Input records:
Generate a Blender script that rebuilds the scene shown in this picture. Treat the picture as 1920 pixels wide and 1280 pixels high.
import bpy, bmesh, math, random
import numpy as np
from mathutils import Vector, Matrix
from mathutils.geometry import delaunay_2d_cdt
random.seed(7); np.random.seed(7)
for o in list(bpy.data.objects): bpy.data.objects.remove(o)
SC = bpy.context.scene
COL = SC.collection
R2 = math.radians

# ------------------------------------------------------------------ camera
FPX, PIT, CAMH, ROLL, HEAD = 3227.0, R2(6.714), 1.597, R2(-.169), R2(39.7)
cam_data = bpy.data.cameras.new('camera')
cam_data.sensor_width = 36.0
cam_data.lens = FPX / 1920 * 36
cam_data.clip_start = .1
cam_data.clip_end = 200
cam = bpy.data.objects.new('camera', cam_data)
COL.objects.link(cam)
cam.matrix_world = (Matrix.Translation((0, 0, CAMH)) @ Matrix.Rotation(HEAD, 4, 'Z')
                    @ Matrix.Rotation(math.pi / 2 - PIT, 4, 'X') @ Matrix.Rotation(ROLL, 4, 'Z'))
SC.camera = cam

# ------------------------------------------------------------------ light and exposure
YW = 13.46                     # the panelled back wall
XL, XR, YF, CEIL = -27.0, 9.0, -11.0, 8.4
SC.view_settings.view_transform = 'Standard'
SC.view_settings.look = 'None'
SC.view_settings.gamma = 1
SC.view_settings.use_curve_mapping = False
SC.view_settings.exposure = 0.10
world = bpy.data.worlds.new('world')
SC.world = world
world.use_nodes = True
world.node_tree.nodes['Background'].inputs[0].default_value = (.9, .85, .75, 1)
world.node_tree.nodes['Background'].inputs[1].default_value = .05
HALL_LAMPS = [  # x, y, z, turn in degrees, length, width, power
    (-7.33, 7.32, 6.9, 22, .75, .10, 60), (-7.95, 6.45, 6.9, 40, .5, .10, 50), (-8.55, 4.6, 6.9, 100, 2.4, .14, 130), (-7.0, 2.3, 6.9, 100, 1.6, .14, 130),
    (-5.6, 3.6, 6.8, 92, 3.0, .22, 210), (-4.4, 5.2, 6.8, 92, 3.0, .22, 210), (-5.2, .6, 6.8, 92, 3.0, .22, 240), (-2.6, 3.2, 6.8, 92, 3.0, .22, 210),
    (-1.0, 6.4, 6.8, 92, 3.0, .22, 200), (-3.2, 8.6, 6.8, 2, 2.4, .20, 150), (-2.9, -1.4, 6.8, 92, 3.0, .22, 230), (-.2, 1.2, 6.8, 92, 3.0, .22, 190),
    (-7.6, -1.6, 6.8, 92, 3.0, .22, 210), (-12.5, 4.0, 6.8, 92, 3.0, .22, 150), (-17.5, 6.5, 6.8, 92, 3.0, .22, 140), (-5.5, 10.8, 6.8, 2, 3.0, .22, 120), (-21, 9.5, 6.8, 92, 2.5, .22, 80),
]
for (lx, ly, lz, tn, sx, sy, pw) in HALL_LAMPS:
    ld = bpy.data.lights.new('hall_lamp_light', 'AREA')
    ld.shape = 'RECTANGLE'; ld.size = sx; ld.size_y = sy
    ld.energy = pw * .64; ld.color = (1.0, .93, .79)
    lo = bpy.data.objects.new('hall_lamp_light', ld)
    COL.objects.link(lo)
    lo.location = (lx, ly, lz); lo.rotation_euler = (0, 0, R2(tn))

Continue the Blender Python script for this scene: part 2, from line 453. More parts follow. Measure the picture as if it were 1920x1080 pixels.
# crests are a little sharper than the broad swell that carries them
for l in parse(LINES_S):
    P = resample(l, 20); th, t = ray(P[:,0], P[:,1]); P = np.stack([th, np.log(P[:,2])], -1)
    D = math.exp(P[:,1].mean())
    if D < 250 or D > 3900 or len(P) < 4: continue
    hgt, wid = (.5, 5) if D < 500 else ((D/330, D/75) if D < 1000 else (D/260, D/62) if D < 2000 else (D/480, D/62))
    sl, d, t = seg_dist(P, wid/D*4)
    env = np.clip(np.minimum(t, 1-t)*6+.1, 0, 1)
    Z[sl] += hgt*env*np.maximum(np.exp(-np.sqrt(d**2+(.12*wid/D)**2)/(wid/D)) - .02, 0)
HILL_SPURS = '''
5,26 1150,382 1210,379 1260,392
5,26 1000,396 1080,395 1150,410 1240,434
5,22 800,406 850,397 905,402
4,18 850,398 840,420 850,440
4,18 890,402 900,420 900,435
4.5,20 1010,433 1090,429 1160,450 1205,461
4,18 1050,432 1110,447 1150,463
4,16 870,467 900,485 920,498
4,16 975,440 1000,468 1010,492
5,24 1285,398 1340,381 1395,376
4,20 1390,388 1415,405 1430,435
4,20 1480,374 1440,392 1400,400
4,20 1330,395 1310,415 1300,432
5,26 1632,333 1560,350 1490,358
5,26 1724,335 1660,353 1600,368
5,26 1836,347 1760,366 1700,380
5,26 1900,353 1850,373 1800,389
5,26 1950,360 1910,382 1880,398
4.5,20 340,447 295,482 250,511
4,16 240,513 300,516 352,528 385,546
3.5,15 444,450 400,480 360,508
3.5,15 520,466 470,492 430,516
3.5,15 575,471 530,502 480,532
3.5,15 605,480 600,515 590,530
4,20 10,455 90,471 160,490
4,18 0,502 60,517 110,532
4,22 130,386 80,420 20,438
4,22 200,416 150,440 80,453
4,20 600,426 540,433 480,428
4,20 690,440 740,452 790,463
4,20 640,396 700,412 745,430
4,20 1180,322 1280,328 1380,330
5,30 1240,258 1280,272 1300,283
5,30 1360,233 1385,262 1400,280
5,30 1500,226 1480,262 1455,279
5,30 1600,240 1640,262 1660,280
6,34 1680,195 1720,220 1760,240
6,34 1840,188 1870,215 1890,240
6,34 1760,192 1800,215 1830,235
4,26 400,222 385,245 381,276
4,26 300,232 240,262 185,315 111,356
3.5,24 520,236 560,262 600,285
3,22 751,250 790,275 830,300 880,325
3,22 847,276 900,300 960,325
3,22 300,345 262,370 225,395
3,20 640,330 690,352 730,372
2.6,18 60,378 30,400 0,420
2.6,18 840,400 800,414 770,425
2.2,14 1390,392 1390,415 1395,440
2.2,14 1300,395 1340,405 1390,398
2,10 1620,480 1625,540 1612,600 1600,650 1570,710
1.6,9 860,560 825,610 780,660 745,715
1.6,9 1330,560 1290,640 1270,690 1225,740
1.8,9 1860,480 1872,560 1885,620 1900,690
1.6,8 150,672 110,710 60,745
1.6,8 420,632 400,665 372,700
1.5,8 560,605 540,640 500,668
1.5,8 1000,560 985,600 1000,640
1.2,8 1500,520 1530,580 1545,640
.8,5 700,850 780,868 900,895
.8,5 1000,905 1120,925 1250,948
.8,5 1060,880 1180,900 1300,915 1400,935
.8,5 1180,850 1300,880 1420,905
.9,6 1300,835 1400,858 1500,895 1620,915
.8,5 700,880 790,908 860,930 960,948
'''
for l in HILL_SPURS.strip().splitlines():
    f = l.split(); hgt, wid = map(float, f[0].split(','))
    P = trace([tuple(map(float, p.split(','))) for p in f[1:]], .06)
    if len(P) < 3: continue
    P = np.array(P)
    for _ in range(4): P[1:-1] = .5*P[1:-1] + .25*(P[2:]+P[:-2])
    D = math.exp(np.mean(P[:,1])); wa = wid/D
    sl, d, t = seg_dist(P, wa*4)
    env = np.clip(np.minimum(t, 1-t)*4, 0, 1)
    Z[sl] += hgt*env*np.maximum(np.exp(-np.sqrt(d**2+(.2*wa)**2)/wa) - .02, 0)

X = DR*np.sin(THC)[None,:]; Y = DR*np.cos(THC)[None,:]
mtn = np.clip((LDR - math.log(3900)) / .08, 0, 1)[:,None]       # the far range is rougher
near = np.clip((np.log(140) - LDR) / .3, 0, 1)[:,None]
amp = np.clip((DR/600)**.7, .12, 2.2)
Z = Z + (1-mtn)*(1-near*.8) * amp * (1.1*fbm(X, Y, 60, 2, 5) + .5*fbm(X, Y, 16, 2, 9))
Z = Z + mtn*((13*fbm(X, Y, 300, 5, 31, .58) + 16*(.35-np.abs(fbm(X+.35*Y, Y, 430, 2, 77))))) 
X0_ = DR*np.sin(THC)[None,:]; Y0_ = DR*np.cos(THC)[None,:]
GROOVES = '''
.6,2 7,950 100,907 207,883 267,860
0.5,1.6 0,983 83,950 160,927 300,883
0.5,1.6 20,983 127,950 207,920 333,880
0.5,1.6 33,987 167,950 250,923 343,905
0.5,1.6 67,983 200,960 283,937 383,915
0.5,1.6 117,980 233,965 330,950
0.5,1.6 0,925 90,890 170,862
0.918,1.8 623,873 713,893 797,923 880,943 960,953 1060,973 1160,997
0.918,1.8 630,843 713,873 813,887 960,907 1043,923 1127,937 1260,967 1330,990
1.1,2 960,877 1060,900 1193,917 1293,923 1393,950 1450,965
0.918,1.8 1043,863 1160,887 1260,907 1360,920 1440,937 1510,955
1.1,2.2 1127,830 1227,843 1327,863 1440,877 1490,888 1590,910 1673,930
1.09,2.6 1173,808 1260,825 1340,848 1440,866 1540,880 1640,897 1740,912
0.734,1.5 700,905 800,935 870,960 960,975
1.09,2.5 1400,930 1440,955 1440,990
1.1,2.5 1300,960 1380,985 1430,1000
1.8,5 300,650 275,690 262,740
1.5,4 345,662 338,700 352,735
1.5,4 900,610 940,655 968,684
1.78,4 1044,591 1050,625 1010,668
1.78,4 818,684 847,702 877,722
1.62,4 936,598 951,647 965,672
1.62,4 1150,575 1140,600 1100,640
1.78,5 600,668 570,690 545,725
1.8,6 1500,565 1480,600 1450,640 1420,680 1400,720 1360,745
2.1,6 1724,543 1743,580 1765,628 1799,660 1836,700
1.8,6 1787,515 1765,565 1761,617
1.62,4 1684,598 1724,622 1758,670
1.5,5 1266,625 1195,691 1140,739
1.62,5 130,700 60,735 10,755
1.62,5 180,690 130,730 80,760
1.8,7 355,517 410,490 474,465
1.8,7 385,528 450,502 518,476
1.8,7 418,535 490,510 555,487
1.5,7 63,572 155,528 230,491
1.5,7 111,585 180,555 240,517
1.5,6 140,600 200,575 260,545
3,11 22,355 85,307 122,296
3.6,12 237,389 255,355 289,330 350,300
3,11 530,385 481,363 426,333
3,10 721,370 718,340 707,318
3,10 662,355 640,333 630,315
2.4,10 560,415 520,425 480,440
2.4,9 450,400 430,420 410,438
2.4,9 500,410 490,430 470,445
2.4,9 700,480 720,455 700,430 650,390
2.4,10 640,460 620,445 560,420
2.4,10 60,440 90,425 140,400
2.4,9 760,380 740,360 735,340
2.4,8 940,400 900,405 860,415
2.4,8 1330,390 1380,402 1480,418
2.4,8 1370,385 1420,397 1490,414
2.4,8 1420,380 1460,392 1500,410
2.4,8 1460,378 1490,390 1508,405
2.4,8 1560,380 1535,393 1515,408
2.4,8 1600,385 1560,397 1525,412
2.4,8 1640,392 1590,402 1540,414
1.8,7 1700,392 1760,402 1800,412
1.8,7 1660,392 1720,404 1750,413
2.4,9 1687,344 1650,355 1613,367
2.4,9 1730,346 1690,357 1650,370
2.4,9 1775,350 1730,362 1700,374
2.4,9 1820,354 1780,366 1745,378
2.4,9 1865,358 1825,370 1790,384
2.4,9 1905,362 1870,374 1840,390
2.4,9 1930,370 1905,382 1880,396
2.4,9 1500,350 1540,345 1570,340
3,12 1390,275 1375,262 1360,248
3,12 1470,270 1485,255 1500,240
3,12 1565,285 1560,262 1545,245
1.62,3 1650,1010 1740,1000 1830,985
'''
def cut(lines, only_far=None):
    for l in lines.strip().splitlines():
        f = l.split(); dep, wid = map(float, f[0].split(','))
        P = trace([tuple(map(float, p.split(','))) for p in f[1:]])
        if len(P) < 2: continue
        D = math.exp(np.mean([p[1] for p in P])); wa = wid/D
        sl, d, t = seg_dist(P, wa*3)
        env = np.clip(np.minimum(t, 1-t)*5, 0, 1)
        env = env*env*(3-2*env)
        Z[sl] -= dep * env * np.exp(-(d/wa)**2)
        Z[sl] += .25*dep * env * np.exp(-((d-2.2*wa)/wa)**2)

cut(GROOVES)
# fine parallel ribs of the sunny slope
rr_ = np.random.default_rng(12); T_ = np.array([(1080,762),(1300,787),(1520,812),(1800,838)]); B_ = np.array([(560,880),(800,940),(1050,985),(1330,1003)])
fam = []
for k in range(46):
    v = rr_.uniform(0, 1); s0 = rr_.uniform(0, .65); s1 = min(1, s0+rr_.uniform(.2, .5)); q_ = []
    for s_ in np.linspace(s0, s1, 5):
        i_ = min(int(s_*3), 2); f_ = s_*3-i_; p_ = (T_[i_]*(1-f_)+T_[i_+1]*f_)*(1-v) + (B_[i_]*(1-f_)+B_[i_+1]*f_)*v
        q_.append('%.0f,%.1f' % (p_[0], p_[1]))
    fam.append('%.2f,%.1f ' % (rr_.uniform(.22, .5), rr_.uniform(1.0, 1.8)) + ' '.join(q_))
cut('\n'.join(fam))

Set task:
Starting at the first line of the entries above, please extract each line up to and including the line with "R2 = math.radians", unchanged, and add nothing.

Finished task:
Generate a Blender script that rebuilds the scene shown in this picture. Treat the picture as 1920 pixels wide and 1280 pixels high.
import bpy, bmesh, math, random
import numpy as np
from mathutils import Vector, Matrix
from mathutils.geometry import delaunay_2d_cdt
random.seed(7); np.random.seed(7)
for o in list(bpy.data.objects): bpy.data.objects.remove(o)
SC = bpy.context.scene
COL = SC.collection
R2 = math.radians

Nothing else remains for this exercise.